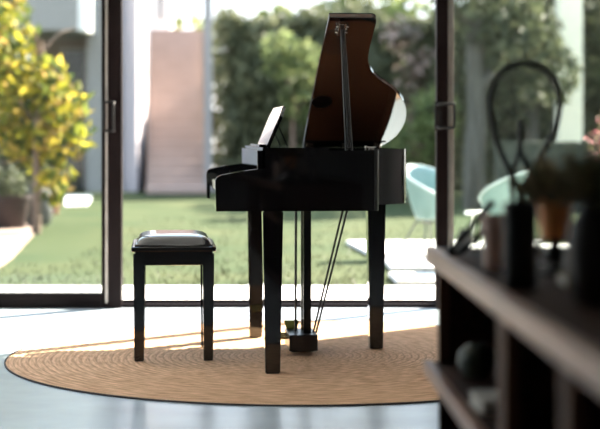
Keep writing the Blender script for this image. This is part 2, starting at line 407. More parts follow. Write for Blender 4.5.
def slab(name, pts, m, z0, z1, label, cat, group=None, bev=0.01):
    b = BM(); prism(b, pts, lambda p, t: (p[0], p[1], z1 if t else z0), bev)
    return tag(obj(name, b, m), label, cat, group)
slab('stepping_slab', [(X(346, 14.9), 14.9), (2.6, 14.9), (2.6, 13.25), (X(372, 13.25), 13.25)], 'patio', -0.025, 0.012, 'white concrete stepping slab farthest from the doors, under the left mint chair', 'paving slab', 'concrete stepping slabs on the lawn')
slab('stepping_slab', [(X(384, 12.78), 12.78), (2.6, 12.78), (2.6, 11.98), (X(390, 11.98), 11.98)], 'patio', -0.025, 0.012, 'white concrete stepping slab, middle one between lawn and patio', 'paving slab', 'concrete stepping slabs on the lawn')
slab('stepping_slab', [(X(388, 11.52), 11.52), (2.6, 11.52), (2.6, 10.85), (X(397, 10.85), 10.85)], 'patio', -0.025, 0.012, 'white concrete stepping slab nearest the patio edge', 'paving slab', 'concrete stepping slabs on the lawn')
slab('garden_path', [(-7, 19.3), (X(44, 19.0), 19.0), (X(42, 17.9), 17.9), (X(28, 15.5), 15.5), (X(12, 13.2), 13.2), (X(-20, 11.2), 11.2), (-7, 11.2)], 'path', -0.1, -0.005, 'pinkish garden path curving past the brown planter', 'path')['kind'] = 'structure'
slab('paving_slab', [(X(64, 22.6), 22.6), (X(88, 22.9), 22.9), (X(92, 26.2), 26.2), (X(66, 26.2), 26.2)], 'whitewall', -0.025, 0.0, 'small bright white paving slab below the yellow tree', 'paving slab')

# ------------------------------------------------------------------ outdoors: house and stairs
h = thing('house', 'pale grey house with balcony behind the yellow tree', 'house', (0, 0, 0))
b = BM(); box(b, -12, X(121, 28.2), 29.4, 30, -0.02, 4.3); obj('wall', b, 'beige', h)
b = BM(); box(b, X(120, 28.2), -2.895, 28.2, 30.05, -0.02, 4.3); obj('wall', b, 'stucco', h, label='lavender grey wall beside the staircase')
b = BM(); box(b, X(87, 28), X(121, 28), 28.0, 28.4, -0.02, 4.3); obj('pillar', b, 'greywall', h)
bl = BM(); box(bl, -9, X(80, 27), 26.9, 29.4, Z(29, 27), Z(29, 27) + 0.95, 0.02); bl = obj('balcony', bl, 'greywall', h)
b = BM(); box(b, X(79, 27), X(88, 27), 26.85, 29.4, Z(30, 27), Z(30, 27) + 0.98, 0.03); obj('end_wall', b, 'whitewall', bl)
dr = BM(); box(dr, X(64, 29.3), X(84, 29.3), 29.33, 29.4, -0.02, Z(50, 29.3)); dr = obj('door', dr, 'darkglass', h)
b = BM(); x0, x1, zt = X(64, 29.3), X(84, 29.3), Z(50, 29.3)
box(b, x0 - 0.05, x0, 29.3, 29.4, -0.02, zt); box(b, x1, x1 + 0.05, 29.3, 29.4, -0.02, zt); box(b, x0 - 0.05, x1 + 0.05, 29.3, 29.4, zt, zt + 0.06)
obj('door_frame', b, 'greywall', dr)

st = thing('outdoor_staircase', 'straight pinkish outdoor staircase rising beside the pale house wall', 'staircase', (-2.28, 28, 0), R(4.5))
sx0, sx1 = -0.425, 0.58
ns = 18
for k in range(ns):
    b = BM(); box(b, sx0, sx1, 0.25 * k, 0.25 * (k + 1) + 0.02, -0.02, 0.174 * (k + 1), 0.008); obj('step', b, 'step', st)
b = BM(); box(b, sx0 - 0.0, sx1 + 0.12, -0.7, 0.0, -0.02, 0.09, 0.01); obj('foot_slab', b, 'step', st)
b = BM(); box(b, sx1 + 0.0, sx1 + 0.15, 0.0, 0.14, -0.02, 3.75, 0.01); obj('end_post', b, 'greywall', st, label='slim pale post on the right of the steps')
b = BM(); box(b, sx0 - 0.02, sx1 + 0.12, 4.5, 6.0, -0.02, 3.13); obj('landing', b, 'step', st)
w = thing('upper_wall', 'white upper storey wall at the head of the stairs', 'wall', (0, 0, 0))
b = BM(); box(b, -4.2, X(172, 34.2), 34.1, 34.5, 0, 5.0); obj('wall', b, 'whitewall', w)
b = BM(); box(b, X(159.2, 34.05), X(162, 34.05), 34.02, 34.1, Z(18, 34), 5.0); obj('downpipe', b, 'greypot', w)

# ------------------------------------------------------------------ outdoors: planting
def trunk_bm(base, top, r0, r1, seed, limbs=4, spread=0.8):
    rnd = random.Random(seed); b = BM()
    base, top = Vector(base), Vector(top)
    p = [base.lerp(top, t) + Vector((rnd.gauss(0, 0.03), rnd.gauss(0, 0.03), 0)) for t in (0, 0.25, 0.5, 0.75, 1)]
    p[0] = base
    tube(b, catmull(p, 4), [r0 + (r1 - r0) * k / 16 for k in range(17)], 9)
    for k in range(limbs):
        s = base.lerp(top, rnd.uniform(0.45, 0.95)); a = rnd.random() * 6.28
        e = s + Vector((math.cos(a) * spread, math.sin(a) * spread, spread * rnd.uniform(0.5, 1.1)))
        tube(b, catmull([s, s.lerp(e, 0.5) + Vector((0, 0, 0.08)), e], 4), [r1 * (1 - 0.08 * q) for q in range(9)], 7)
    return b

def plant(name, label, cat, base, blobs, n, size, leafm, trunk=None, barkm='bark', seed=1, group=None, shell=0.5, limbs=4, spread=0.8):
    t = thing(name, label, cat, base, 0, group)
    if trunk:
        obj('trunk', trunk_bm((0, 0, 0), (trunk[0], trunk[1], trunk[2]), trunk[3], trunk[4], seed, limbs, spread), barkm, t, 50)
    b = BM(); blob_leaves(b, blobs, n, size, seed, shell); obj('foliage', b, leafm, t)
    return t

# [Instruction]
Transcribe all the lines above exactly, apart from the pictures.

# [Reply to the task]
Keep writing the Blender script for this image. This is part 2, starting at line 407. More parts follow. Write for Blender 4.5.
def slab(name, pts, m, z0, z1, label, cat, group=None, bev=0.01):
    b = BM(); prism(b, pts, lambda p, t: (p[0], p[1], z1 if t else z0), bev)
    return tag(obj(name, b, m), label, cat, group)
slab('stepping_slab', [(X(346, 14.9), 14.9), (2.6, 14.9), (2.6, 13.25), (X(372, 13.25), 13.25)], 'patio', -0.025, 0.012, 'white concrete stepping slab farthest from the doors, under the left mint chair', 'paving slab', 'concrete stepping slabs on the lawn')
slab('stepping_slab', [(X(384, 12.78), 12.78), (2.6, 12.78), (2.6, 11.98), (X(390, 11.98), 11.98)], 'patio', -0.025, 0.012, 'white concrete stepping slab, middle one between lawn and patio', 'paving slab', 'concrete stepping slabs on the lawn')
slab('stepping_slab', [(X(388, 11.52), 11.52), (2.6, 11.52), (2.6, 10.85), (X(397, 10.85), 10.85)], 'patio', -0.025, 0.012, 'white concrete stepping slab nearest the patio edge', 'paving slab', 'concrete stepping slabs on the lawn')
slab('garden_path', [(-7, 19.3), (X(44, 19.0), 19.0), (X(42, 17.9), 17.9), (X(28, 15.5), 15.5), (X(12, 13.2), 13.2), (X(-20, 11.2), 11.2), (-7, 11.2)], 'path', -0.1, -0.005, 'pinkish garden path curving past the brown planter', 'path')['kind'] = 'structure'
slab('paving_slab', [(X(64, 22.6), 22.6), (X(88, 22.9), 22.9), (X(92, 26.2), 26.2), (X(66, 26.2), 26.2)], 'whitewall', -0.025, 0.0, 'small bright white paving slab below the yellow tree', 'paving slab')

# ------------------------------------------------------------------ outdoors: house and stairs
h = thing('house', 'pale grey house with balcony behind the yellow tree', 'house', (0, 0, 0))
b = BM(); box(b, -12, X(121, 28.2), 29.4, 30, -0.02, 4.3); obj('wall', b, 'beige', h)
b = BM(); box(b, X(120, 28.2), -2.895, 28.2, 30.05, -0.02, 4.3); obj('wall', b, 'stucco', h, label='lavender grey wall beside the staircase')
b = BM(); box(b, X(87, 28), X(121, 28), 28.0, 28.4, -0.02, 4.3); obj('pillar', b, 'greywall', h)
bl = BM(); box(bl, -9, X(80, 27), 26.9, 29.4, Z(29, 27), Z(29, 27) + 0.95, 0.02); bl = obj('balcony', bl, 'greywall', h)
b = BM(); box(b, X(79, 27), X(88, 27), 26.85, 29.4, Z(30, 27), Z(30, 27) + 0.98, 0.03); obj('end_wall', b, 'whitewall', bl)
dr = BM(); box(dr, X(64, 29.3), X(84, 29.3), 29.33, 29.4, -0.02, Z(50, 29.3)); dr = obj('door', dr, 'darkglass', h)
b = BM(); x0, x1, zt = X(64, 29.3), X(84, 29.3), Z(50, 29.3)
box(b, x0 - 0.05, x0, 29.3, 29.4, -0.02, zt); box(b, x1, x1 + 0.05, 29.3, 29.4, -0.02, zt); box(b, x0 - 0.05, x1 + 0.05, 29.3, 29.4, zt, zt + 0.06)
obj('door_frame', b, 'greywall', dr)

st = thing('outdoor_staircase', 'straight pinkish outdoor staircase rising beside the pale house wall', 'staircase', (-2.28, 28, 0), R(4.5))
sx0, sx1 = -0.425, 0.58
ns = 18
for k in range(ns):
    b = BM(); box(b, sx0, sx1, 0.25 * k, 0.25 * (k + 1) + 0.02, -0.02, 0.174 * (k + 1), 0.008); obj('step', b, 'step', st)
b = BM(); box(b, sx0 - 0.0, sx1 + 0.12, -0.7, 0.0, -0.02, 0.09, 0.01); obj('foot_slab', b, 'step', st)
b = BM(); box(b, sx1 + 0.0, sx1 + 0.15, 0.0, 0.14, -0.02, 3.75, 0.01); obj('end_post', b, 'greywall', st, label='slim pale post on the right of the steps')
b = BM(); box(b, sx0 - 0.02, sx1 + 0.12, 4.5, 6.0, -0.02, 3.13); obj('landing', b, 'step', st)
w = thing('upper_wall', 'white upper storey wall at the head of the stairs', 'wall', (0, 0, 0))
b = BM(); box(b, -4.2, X(172, 34.2), 34.1, 34.5, 0, 5.0); obj('wall', b, 'whitewall', w)
b = BM(); box(b, X(159.2, 34.05), X(162, 34.05), 34.02, 34.1, Z(18, 34), 5.0); obj('downpipe', b, 'greypot', w)

# ------------------------------------------------------------------ outdoors: planting
def trunk_bm(base, top, r0, r1, seed, limbs=4, spread=0.8):
    rnd = random.Random(seed); b = BM()
    base, top = Vector(base), Vector(top)
    p = [base.lerp(top, t) + Vector((rnd.gauss(0, 0.03), rnd.gauss(0, 0.03), 0)) for t in (0, 0.25, 0.5, 0.75, 1)]
    p[0] = base
    tube(b, catmull(p, 4), [r0 + (r1 - r0) * k / 16 for k in range(17)], 9)
    for k in range(limbs):
        s = base.lerp(top, rnd.uniform(0.45, 0.95)); a = rnd.random() * 6.28
        e = s + Vector((math.cos(a) * spread, math.sin(a) * spread, spread * rnd.uniform(0.5, 1.1)))
        tube(b, catmull([s, s.lerp(e, 0.5) + Vector((0, 0, 0.08)), e], 4), [r1 * (1 - 0.08 * q) for q in range(9)], 7)
    return b

def plant(name, label, cat, base, blobs, n, size, leafm, trunk=None, barkm='bark', seed=1, group=None, shell=0.5, limbs=4, spread=0.8):
    t = thing(name, label, cat, base, 0, group)
    if trunk:
        obj('trunk', trunk_bm((0, 0, 0), (trunk[0], trunk[1], trunk[2]), trunk[3], trunk[4], seed, limbs, spread), barkm, t, 50)
    b = BM(); blob_leaves(b, blobs, n, size, seed, shell); obj('foliage', b, leafm, t)
    return t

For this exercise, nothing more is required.